TASK PROMPT:
Identify the lines that contain the string "this" and report only how many there are.
— begin MATERIAL SHOWN —
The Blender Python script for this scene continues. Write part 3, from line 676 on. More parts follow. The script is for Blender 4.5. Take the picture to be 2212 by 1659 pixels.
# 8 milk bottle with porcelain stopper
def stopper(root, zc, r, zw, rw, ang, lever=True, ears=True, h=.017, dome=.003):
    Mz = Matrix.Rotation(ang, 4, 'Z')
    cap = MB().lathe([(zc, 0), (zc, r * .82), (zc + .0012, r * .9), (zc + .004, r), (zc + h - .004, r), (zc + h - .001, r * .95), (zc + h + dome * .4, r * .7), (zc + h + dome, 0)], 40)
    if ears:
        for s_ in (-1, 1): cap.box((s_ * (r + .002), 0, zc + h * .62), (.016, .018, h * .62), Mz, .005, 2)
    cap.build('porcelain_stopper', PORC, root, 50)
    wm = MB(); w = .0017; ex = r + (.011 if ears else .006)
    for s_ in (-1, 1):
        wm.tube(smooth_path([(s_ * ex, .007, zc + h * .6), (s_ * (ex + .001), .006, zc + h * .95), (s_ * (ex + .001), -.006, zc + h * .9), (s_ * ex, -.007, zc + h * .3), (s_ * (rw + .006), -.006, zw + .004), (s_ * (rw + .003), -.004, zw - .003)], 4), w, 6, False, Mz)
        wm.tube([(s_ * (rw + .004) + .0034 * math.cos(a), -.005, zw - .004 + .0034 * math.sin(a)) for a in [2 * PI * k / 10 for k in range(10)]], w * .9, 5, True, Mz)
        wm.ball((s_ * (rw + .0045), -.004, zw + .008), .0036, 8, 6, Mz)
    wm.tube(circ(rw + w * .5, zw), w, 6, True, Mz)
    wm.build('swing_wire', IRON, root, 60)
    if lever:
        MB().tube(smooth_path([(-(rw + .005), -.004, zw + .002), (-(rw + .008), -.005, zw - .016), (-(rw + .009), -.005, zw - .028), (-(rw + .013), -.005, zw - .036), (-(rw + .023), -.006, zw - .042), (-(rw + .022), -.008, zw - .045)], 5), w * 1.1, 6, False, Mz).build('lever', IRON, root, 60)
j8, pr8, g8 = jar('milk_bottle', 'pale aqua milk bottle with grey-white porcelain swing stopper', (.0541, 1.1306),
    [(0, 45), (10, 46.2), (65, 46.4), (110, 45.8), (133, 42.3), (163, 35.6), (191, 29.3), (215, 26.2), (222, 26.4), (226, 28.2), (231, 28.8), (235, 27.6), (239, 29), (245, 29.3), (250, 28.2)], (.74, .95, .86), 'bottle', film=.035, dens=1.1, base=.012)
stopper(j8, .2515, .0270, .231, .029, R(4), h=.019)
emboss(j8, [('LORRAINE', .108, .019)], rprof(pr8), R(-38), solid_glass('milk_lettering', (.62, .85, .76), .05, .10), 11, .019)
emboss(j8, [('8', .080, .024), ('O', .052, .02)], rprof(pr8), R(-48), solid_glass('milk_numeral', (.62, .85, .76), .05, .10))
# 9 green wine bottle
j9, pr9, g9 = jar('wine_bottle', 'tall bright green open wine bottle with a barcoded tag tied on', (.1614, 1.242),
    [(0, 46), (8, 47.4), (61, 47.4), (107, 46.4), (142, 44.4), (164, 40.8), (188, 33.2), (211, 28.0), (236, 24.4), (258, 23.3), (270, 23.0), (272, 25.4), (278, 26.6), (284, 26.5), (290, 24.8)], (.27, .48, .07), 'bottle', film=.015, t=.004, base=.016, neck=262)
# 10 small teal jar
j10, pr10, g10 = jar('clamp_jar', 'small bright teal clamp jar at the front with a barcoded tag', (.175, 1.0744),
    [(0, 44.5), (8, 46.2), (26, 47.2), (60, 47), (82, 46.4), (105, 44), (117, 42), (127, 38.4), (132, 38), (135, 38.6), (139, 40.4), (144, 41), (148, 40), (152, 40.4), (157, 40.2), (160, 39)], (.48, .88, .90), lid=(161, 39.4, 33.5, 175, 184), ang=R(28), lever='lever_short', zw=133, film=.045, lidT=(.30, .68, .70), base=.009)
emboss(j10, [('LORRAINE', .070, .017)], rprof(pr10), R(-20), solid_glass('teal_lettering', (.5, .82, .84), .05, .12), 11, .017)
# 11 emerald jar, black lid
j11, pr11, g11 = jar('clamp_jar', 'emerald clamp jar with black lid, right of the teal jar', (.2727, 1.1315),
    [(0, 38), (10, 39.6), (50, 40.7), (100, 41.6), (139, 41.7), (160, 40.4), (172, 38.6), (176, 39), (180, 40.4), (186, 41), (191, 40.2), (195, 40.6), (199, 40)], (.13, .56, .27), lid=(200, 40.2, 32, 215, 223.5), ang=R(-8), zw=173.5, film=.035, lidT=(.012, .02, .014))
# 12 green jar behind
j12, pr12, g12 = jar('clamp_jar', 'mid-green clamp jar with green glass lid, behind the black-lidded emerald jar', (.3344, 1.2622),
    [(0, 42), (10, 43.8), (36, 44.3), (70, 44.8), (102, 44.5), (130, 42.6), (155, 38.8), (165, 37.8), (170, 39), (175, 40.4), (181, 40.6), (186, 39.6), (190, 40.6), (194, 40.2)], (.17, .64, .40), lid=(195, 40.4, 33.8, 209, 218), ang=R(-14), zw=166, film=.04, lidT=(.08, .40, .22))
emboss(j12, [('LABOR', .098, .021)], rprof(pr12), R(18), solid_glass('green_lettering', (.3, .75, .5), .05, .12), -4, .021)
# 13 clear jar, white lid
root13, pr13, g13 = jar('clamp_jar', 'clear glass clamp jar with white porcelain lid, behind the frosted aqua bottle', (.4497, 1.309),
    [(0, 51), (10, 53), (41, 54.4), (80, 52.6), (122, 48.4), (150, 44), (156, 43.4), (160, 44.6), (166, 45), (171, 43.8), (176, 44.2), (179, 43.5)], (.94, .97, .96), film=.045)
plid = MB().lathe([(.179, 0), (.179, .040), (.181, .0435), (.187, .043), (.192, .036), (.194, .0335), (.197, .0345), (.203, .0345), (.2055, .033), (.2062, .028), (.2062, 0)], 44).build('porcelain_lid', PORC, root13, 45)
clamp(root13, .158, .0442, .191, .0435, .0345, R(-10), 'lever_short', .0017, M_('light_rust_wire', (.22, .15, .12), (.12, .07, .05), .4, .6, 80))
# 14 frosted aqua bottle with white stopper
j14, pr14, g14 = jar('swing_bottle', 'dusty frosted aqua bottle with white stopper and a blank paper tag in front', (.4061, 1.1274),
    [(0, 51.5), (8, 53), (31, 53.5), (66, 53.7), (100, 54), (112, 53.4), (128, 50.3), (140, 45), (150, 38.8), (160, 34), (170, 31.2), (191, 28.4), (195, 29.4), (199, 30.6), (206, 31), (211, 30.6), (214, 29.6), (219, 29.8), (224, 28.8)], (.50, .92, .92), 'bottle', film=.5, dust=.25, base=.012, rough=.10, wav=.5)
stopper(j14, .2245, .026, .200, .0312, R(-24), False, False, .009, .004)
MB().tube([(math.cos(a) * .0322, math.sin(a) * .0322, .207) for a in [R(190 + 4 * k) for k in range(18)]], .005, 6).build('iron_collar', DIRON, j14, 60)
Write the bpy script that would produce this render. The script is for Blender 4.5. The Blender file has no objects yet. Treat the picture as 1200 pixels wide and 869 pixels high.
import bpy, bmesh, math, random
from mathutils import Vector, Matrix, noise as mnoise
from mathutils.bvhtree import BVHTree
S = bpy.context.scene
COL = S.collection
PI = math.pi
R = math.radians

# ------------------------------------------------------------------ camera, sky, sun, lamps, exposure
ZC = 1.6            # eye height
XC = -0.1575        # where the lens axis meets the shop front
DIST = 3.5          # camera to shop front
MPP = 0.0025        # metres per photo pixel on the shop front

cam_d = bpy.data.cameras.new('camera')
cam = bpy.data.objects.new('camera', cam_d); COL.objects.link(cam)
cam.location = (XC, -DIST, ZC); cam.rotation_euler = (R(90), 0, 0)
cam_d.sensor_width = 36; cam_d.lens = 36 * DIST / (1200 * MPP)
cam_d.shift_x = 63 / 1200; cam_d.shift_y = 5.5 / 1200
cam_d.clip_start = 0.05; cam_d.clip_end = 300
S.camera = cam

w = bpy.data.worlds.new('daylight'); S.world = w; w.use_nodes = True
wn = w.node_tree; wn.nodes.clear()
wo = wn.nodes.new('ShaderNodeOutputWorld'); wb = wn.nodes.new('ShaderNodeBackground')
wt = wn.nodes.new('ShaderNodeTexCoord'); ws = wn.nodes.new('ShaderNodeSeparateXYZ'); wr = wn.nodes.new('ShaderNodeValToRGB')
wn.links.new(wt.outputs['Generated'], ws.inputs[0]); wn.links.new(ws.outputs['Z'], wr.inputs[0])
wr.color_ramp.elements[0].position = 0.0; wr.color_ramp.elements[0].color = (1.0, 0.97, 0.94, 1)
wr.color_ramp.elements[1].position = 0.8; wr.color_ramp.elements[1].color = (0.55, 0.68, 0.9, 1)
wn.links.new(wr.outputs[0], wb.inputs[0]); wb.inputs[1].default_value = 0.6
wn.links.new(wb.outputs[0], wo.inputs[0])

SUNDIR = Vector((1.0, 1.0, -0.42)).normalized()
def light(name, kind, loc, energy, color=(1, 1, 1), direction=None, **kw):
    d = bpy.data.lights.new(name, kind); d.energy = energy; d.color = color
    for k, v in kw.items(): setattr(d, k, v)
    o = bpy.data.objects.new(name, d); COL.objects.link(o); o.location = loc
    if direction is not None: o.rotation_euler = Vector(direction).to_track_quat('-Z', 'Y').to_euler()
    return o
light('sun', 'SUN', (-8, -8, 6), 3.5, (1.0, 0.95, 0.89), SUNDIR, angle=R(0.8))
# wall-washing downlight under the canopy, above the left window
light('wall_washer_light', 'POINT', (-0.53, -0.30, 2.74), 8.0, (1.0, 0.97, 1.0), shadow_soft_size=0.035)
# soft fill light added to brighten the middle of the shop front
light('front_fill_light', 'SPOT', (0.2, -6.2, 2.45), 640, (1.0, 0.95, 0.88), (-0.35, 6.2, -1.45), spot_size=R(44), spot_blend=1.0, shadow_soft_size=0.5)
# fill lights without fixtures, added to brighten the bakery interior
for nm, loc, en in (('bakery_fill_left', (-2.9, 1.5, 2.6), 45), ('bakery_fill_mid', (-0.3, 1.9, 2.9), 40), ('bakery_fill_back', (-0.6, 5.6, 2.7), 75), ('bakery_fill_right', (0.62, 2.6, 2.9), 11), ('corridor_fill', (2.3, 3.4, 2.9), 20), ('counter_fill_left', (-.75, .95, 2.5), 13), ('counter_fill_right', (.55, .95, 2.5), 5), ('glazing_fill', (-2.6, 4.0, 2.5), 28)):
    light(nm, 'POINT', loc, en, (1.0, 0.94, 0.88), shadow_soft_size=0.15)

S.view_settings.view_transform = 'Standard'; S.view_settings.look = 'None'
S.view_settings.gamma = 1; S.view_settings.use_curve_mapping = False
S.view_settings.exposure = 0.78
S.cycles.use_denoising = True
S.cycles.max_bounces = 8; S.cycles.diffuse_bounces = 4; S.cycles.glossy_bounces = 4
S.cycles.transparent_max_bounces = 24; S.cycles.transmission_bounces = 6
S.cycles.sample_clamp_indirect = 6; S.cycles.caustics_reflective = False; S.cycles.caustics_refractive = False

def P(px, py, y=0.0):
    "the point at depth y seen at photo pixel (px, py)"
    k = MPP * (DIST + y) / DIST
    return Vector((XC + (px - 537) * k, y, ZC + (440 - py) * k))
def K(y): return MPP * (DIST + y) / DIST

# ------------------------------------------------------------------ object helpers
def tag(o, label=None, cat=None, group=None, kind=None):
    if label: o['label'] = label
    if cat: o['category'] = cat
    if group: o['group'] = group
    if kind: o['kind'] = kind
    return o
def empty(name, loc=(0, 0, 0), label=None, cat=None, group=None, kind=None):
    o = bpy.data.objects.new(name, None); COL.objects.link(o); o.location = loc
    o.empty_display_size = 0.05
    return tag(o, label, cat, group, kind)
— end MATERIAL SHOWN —
THE RESULT:
2